= Directions =
Produce an exact copy of the lines from the line containing "Write the bpy" through the last line of the entries below, and only those lines.

= Records to use =
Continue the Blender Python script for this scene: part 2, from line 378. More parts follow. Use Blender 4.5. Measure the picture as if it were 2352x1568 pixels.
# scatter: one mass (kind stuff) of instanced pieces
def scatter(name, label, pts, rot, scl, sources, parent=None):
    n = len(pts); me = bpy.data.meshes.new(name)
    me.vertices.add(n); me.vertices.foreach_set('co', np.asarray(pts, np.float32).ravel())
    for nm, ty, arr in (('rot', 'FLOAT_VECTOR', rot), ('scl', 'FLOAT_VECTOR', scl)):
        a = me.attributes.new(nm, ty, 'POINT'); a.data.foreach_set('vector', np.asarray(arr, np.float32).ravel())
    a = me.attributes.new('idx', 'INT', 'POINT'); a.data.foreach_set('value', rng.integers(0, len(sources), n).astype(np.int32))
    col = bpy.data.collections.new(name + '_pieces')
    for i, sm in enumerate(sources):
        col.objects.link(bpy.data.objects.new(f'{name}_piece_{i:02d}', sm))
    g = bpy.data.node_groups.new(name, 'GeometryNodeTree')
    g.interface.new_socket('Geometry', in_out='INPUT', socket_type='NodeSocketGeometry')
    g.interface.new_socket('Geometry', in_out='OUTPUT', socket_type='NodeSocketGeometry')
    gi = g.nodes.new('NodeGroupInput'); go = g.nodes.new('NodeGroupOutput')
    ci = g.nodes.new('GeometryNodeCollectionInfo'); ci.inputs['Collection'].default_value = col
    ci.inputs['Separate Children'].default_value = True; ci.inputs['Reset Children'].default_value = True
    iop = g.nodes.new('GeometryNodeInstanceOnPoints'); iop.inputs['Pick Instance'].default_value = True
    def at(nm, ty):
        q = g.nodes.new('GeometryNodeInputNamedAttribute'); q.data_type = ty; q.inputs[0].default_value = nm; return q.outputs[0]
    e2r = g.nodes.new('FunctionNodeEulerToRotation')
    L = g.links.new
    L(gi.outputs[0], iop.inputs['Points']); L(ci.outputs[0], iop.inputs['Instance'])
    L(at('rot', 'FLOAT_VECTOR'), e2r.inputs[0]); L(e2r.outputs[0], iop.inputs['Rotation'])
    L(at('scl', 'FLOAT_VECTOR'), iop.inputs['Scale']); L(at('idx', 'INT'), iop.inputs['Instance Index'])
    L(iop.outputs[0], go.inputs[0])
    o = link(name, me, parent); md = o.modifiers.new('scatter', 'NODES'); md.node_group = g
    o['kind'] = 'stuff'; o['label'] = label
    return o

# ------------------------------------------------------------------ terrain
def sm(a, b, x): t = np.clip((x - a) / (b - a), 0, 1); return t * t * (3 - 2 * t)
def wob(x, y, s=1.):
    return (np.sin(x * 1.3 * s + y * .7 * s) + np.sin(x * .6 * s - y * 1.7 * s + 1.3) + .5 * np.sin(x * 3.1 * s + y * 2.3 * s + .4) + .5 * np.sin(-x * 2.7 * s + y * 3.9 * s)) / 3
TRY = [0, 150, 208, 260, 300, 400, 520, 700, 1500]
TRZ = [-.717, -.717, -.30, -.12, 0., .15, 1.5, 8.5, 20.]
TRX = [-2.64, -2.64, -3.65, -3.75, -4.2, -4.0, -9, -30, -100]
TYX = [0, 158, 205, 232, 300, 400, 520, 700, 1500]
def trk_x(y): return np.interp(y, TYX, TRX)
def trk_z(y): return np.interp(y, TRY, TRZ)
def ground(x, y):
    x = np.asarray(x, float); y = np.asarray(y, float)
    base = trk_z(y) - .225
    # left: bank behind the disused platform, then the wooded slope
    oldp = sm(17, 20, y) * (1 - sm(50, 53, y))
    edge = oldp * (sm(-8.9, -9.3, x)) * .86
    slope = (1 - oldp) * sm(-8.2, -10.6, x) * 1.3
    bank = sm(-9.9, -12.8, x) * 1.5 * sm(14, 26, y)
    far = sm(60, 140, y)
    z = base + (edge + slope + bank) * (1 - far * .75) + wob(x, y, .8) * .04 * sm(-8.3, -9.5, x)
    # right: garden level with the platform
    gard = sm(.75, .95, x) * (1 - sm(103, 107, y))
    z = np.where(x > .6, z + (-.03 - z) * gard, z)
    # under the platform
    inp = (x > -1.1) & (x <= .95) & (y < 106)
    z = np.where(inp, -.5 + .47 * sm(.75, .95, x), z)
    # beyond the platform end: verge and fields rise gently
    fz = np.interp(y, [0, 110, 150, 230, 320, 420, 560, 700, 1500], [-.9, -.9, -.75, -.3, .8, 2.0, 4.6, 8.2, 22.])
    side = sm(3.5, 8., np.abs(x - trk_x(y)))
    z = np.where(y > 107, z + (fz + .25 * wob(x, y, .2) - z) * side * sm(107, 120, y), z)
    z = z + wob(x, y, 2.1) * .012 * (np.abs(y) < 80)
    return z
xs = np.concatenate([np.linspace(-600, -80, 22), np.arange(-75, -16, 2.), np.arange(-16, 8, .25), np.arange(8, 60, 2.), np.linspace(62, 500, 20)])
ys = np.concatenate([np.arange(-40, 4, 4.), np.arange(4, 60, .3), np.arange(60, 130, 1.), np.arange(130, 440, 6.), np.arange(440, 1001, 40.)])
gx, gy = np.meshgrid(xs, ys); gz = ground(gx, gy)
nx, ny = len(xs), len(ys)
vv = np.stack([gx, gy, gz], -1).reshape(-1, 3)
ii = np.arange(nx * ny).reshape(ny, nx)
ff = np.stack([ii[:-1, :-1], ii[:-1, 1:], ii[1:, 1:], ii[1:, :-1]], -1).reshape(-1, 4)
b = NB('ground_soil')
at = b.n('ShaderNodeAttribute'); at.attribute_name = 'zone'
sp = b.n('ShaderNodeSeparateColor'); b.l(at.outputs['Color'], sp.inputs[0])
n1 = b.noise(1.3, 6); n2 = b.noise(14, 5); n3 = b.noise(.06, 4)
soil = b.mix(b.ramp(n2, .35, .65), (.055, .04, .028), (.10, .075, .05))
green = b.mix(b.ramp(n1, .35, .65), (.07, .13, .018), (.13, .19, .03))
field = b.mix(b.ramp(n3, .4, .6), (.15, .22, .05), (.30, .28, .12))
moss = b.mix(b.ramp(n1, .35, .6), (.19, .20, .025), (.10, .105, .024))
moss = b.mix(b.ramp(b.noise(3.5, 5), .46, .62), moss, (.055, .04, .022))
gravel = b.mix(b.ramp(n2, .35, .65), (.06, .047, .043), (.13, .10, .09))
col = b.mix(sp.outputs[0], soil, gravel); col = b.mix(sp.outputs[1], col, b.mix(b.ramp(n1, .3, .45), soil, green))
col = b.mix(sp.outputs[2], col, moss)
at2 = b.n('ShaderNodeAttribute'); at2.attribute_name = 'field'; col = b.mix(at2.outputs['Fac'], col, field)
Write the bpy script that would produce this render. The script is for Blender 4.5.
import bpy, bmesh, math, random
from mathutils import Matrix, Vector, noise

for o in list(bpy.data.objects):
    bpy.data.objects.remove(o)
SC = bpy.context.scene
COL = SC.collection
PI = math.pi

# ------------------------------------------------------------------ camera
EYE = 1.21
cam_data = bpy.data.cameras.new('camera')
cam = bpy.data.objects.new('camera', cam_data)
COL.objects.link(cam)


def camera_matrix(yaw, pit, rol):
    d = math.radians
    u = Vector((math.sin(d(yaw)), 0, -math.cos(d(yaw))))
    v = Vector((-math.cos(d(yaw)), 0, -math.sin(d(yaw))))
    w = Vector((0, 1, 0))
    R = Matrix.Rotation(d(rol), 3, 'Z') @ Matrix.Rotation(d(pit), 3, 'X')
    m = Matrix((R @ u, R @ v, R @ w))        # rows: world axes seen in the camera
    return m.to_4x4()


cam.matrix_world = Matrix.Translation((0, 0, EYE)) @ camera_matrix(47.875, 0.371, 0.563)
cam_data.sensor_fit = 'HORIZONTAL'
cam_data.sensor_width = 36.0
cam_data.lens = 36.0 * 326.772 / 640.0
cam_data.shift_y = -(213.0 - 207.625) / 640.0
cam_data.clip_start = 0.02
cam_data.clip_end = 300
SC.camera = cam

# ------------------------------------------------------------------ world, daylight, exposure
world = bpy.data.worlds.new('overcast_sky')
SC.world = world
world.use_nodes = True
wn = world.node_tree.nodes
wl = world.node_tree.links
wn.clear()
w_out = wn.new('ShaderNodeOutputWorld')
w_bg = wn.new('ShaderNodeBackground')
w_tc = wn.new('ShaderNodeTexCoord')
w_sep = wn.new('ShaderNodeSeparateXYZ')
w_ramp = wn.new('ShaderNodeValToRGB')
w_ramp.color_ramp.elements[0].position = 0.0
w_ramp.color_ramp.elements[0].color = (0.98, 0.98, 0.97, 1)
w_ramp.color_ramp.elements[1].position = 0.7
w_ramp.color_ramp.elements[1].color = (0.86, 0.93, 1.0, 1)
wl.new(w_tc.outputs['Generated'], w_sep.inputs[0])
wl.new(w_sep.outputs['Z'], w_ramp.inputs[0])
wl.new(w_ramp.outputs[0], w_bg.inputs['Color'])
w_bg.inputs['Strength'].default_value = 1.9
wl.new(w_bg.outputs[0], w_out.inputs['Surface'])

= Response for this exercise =
Write the bpy script that would produce this render. The script is for Blender 4.5.
import bpy, bmesh, math, random
from mathutils import Matrix, Vector, noise

for o in list(bpy.data.objects):
    bpy.data.objects.remove(o)
SC = bpy.context.scene
COL = SC.collection
PI = math.pi

# ------------------------------------------------------------------ camera
EYE = 1.21
cam_data = bpy.data.cameras.new('camera')
cam = bpy.data.objects.new('camera', cam_data)
COL.objects.link(cam)


def camera_matrix(yaw, pit, rol):
    d = math.radians
    u = Vector((math.sin(d(yaw)), 0, -math.cos(d(yaw))))
    v = Vector((-math.cos(d(yaw)), 0, -math.sin(d(yaw))))
    w = Vector((0, 1, 0))
    R = Matrix.Rotation(d(rol), 3, 'Z') @ Matrix.Rotation(d(pit), 3, 'X')
    m = Matrix((R @ u, R @ v, R @ w))        # rows: world axes seen in the camera
    return m.to_4x4()


cam.matrix_world = Matrix.Translation((0, 0, EYE)) @ camera_matrix(47.875, 0.371, 0.563)
cam_data.sensor_fit = 'HORIZONTAL'
cam_data.sensor_width = 36.0
cam_data.lens = 36.0 * 326.772 / 640.0
cam_data.shift_y = -(213.0 - 207.625) / 640.0
cam_data.clip_start = 0.02
cam_data.clip_end = 300
SC.camera = cam

# ------------------------------------------------------------------ world, daylight, exposure
world = bpy.data.worlds.new('overcast_sky')
SC.world = world
world.use_nodes = True
wn = world.node_tree.nodes
wl = world.node_tree.links
wn.clear()
w_out = wn.new('ShaderNodeOutputWorld')
w_bg = wn.new('ShaderNodeBackground')
w_tc = wn.new('ShaderNodeTexCoord')
w_sep = wn.new('ShaderNodeSeparateXYZ')
w_ramp = wn.new('ShaderNodeValToRGB')
w_ramp.color_ramp.elements[0].position = 0.0
w_ramp.color_ramp.elements[0].color = (0.98, 0.98, 0.97, 1)
w_ramp.color_ramp.elements[1].position = 0.7
w_ramp.color_ramp.elements[1].color = (0.86, 0.93, 1.0, 1)
wl.new(w_tc.outputs['Generated'], w_sep.inputs[0])
wl.new(w_sep.outputs['Z'], w_ramp.inputs[0])
wl.new(w_ramp.outputs[0], w_bg.inputs['Color'])
w_bg.inputs['Strength'].default_value = 1.9
wl.new(w_bg.outputs[0], w_out.inputs['Surface'])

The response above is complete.